Copy only what lies from the line containing "Reconstruct this image" through the line containing "PI = math.pi" in the entries below, keeping both end lines exact and dropping every picture.

▶ **STORED DATA**
((

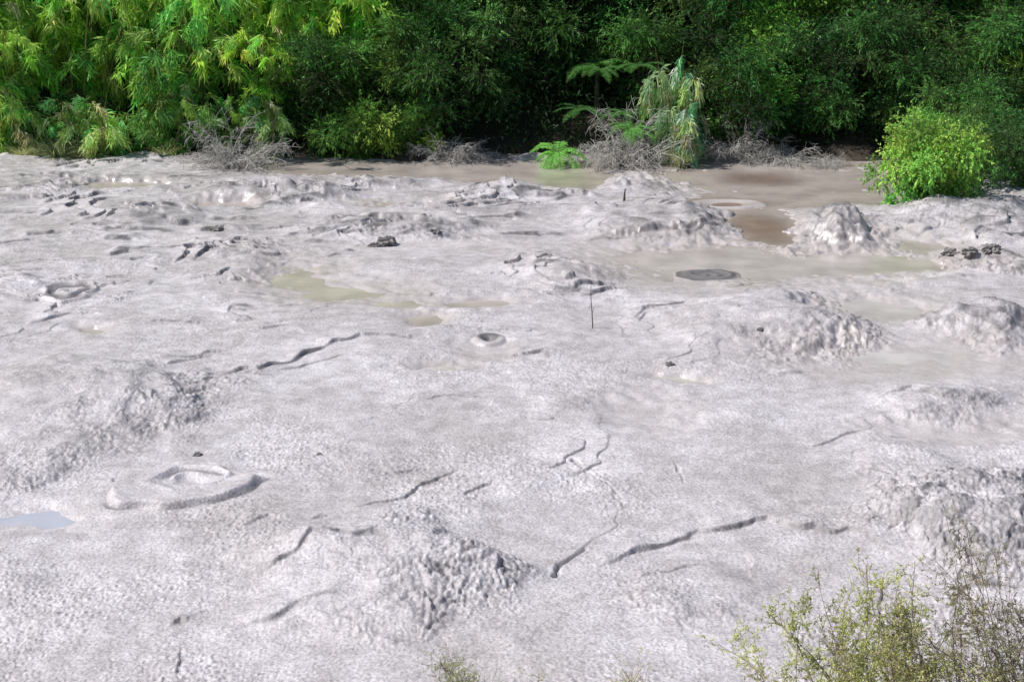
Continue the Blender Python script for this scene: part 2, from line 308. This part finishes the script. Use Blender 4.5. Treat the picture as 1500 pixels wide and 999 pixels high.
# lumps and fine relief
n20=perlin(X*21,Y*19)
w1,r1=worley(X*10+1.4*n3+.3*n5,Y*9.5+1.4*n4); L1=np.clip(1-(w1/.75)**2,0,1)
w2,r2=worley(X*20+.4*n5,Y*19); L2=np.clip(1-(w2/.7)**2,0,1)
Z+=lump*(.038*L1*(.2+1.2*r1)+.018*L2*(.4+r2)-.03)
Z+=lump*(.008*n5+.010*n6+.006*n20)
cl=np.clip(lump,0,1)
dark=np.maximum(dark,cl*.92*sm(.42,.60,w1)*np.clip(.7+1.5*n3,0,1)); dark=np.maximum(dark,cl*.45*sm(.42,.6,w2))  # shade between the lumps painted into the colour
gm=(1-smoothm)*(.13+.87*sm(-.25,.5,perlin(X*.6+3,Y*.6+77)+.4*n1))
near=np.clip((24-Y)/12,0.4,1)
w3,r3=worley(X*24+.5*n5,Y*22); L3=np.clip(1-(w3/.6)**2,0,1)
Z+=gm*near*.010*L3*(r3>.3)*(.5+r3)
Z+=gm*(.003*n5+.003*n20+.003*perlin(X*45,Y*41)+.002*n6)
w4,r4=worley(X*10+33,Y*9+12); Z+=gm*near*.016*np.clip(1-(w4/.28)**2,0,1)*(r4>.68)
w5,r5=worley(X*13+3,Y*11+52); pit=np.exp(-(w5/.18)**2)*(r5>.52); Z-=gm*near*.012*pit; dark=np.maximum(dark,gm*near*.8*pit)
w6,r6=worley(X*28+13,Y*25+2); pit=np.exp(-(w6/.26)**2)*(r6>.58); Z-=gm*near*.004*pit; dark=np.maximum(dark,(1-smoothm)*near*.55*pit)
del w1,w2,w3,w4,w5,w6,L2,L3
Z+=sm(8.8,5.5,Y)*0.9
Z+=-.3*sm(33.2,34.2,Y+.6*n1)
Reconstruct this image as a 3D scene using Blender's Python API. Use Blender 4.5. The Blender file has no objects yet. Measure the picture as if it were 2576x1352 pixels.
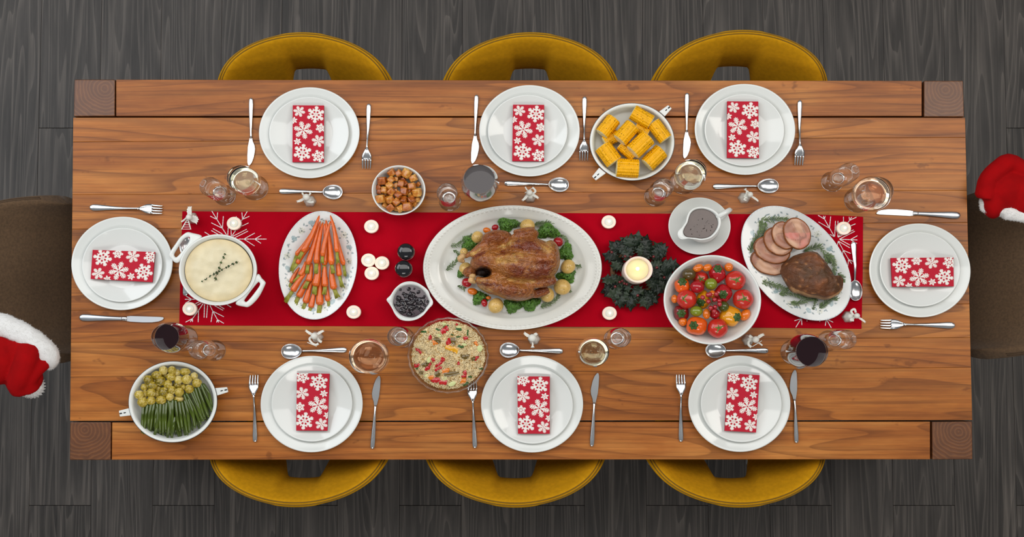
import bpy, bmesh, math, random
from mathutils import Vector, Matrix, noise
random.seed(7)
C = bpy.context.scene.collection
SC = bpy.context.scene
PI = math.pi

def lin(h):
    h = h.lstrip('#')
    o = []
    for i in (0, 2, 4):
        c = int(h[i:i+2], 16) / 255
        o.append(c/12.92 if c <= .04045 else ((c+.055)/1.055)**2.4)
    return tuple(o)

# ------------------------------------------------------------------ camera
FPX, CX, CY = 3300.0, 1270.0, 676.0
TZ = 0.75                      # table top
CAMZ = TZ + 3.5
TILT = math.atan(233/FPX)
cam = bpy.data.cameras.new('camera')
cam.sensor_fit = 'HORIZONTAL'; cam.sensor_width = 36.0
cam.lens = FPX/2576*36.0
cam.shift_x = (1288-CX)/2576
cam.clip_end = 50
camo = bpy.data.objects.new('camera', cam); C.objects.link(camo)
camo.location = (0, 0, CAMZ); camo.rotation_euler = (TILT, 0, 0)
SC.camera = camo

# ------------------------------------------------------------------ light
W = bpy.data.worlds.new('world'); SC.world = W; W.use_nodes = True
W.node_tree.nodes['Background'].inputs[0].default_value = (0.94, 0.97, 1.0, 1)
W.node_tree.nodes['Background'].inputs[1].default_value = 0.24
SC.view_settings.view_transform = 'Standard'
try: SC.view_settings.look = 'None'
except Exception: pass
SC.view_settings.gamma = 1; SC.view_settings.exposure = -0.16
try: SC.view_settings.use_curve_mapping = False
except Exception: pass
def area(name, loc, target, sx, sy, power, col):
    l = bpy.data.lights.new(name, 'AREA'); l.shape = 'RECTANGLE'; l.size = sx; l.size_y = sy
    l.energy = power; l.color = col
    o = bpy.data.objects.new(name, l); C.objects.link(o); o.location = loc
    d = Vector(target) - Vector(loc)
    o.rotation_euler = d.to_track_quat('-Z', 'Y').to_euler()
    return o
area('ceiling_panel_light', (.0, 1.38, 4.5), (.0, 1.30, .75), 4.4, 2.2, 84, (1.0, .985, .96)).rotation_euler = (0, 0, 0)
area('window_light', (-2.9, 1.4, 3.2), (-.3, .1, .75), 2.5, 2.1, 62, (.90, .95, 1.0))
area('softbox_light', (2.6, .9, 3.7), (.4, .1, .75), 1.5, 1.3, 34, (1.0, .95, .88))
area('softbox_light', (-.2, -2.6, 4.0), (0, .0, .75), 1.8, 1.2, 36, (1.0, .97, .92))

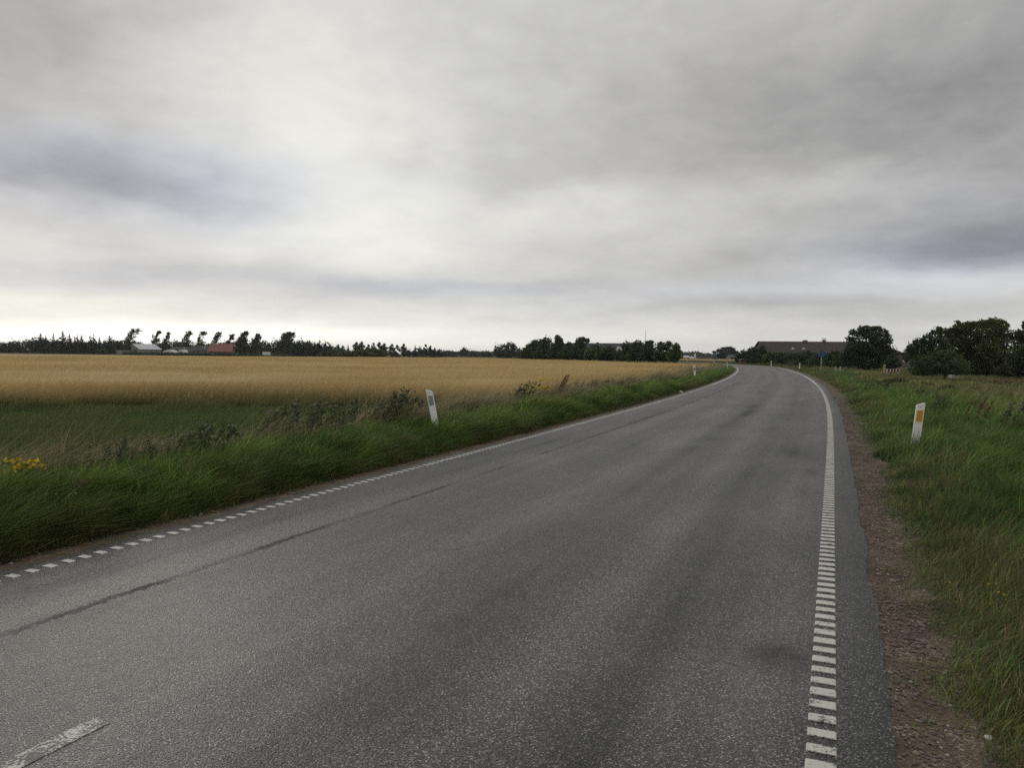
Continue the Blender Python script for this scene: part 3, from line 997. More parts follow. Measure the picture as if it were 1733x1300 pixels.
def conifer_parts(H, Rb, size, cover=1.0):
    """a spruce: whorls of drooping boughs round a stem"""
    P, Dr = [], []
    nl = max(9, int(H / .38))
    for i in range(nl):
        t = i / nl
        z = H * (.10 + .88 * t)
        r = Rb * (1 - t) ** .85 * rng.uniform(.7, 1.15)
        nb = max(4, int(10 * (1 - t) + 3))
        for j in range(nb):
            a = rng.uniform(0, 6.28)
            L = r * rng.uniform(.6, 1.15)
            if rng.random() < .22: continue
            k = max(2, int(L / size * 3.6 * cover))
            q = np.linspace(.15, 1, k)
            P.append(np.stack([np.cos(a) * L * q, np.sin(a) * L * q, z - .28 * L * q + .10 * L * q * q + rng.normal(0, .05, k)], 1))
            Dr.append(np.tile([np.cos(a), np.sin(a), -.2], (k, 1)))
    k = 6
    P.append(np.stack([rng.normal(0, .04, k), rng.normal(0, .04, k), H * np.linspace(.9, 1.02, k)], 1)); Dr.append(np.tile([0, 0, 1.], (k, 1)))
    P, Dr = np.concatenate(P), np.concatenate(Dr)
    n = len(P)
    a = Dr + rng.normal(0, .35, (n, 3)); a /= np.linalg.norm(a, axis=1, keepdims=True)
    b = np.cross(a, rng.normal(size=(n, 3))); b /= np.linalg.norm(b, axis=1, keepdims=True)
    s = (size * (.6 + .7 * rng.random(n)))[:, None]
    V = np.stack([P - a * s, P + b * s * .4, P + a * s, P - b * s * .4], 1).reshape(-1, 3)
    c = np.repeat(jit((.028, .042, .026), n, .3), 4, 0)
    mb = MB().tube([(0, 0, -.2), (0, 0, H * .5), (0, 0, H * .98)], [.13, .08, .02], 6)
    return (V, np.full(n, 4), np.arange(4 * n), c), mb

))

▶ **REPLY TO THE TASK**
Reconstruct this image as a 3D scene using Blender's Python API. Use Blender 4.5. The Blender file has no objects yet. Measure the picture as if it were 2576x1352 pixels.
import bpy, bmesh, math, random
from mathutils import Vector, Matrix, noise
random.seed(7)
C = bpy.context.scene.collection
SC = bpy.context.scene
PI = math.pi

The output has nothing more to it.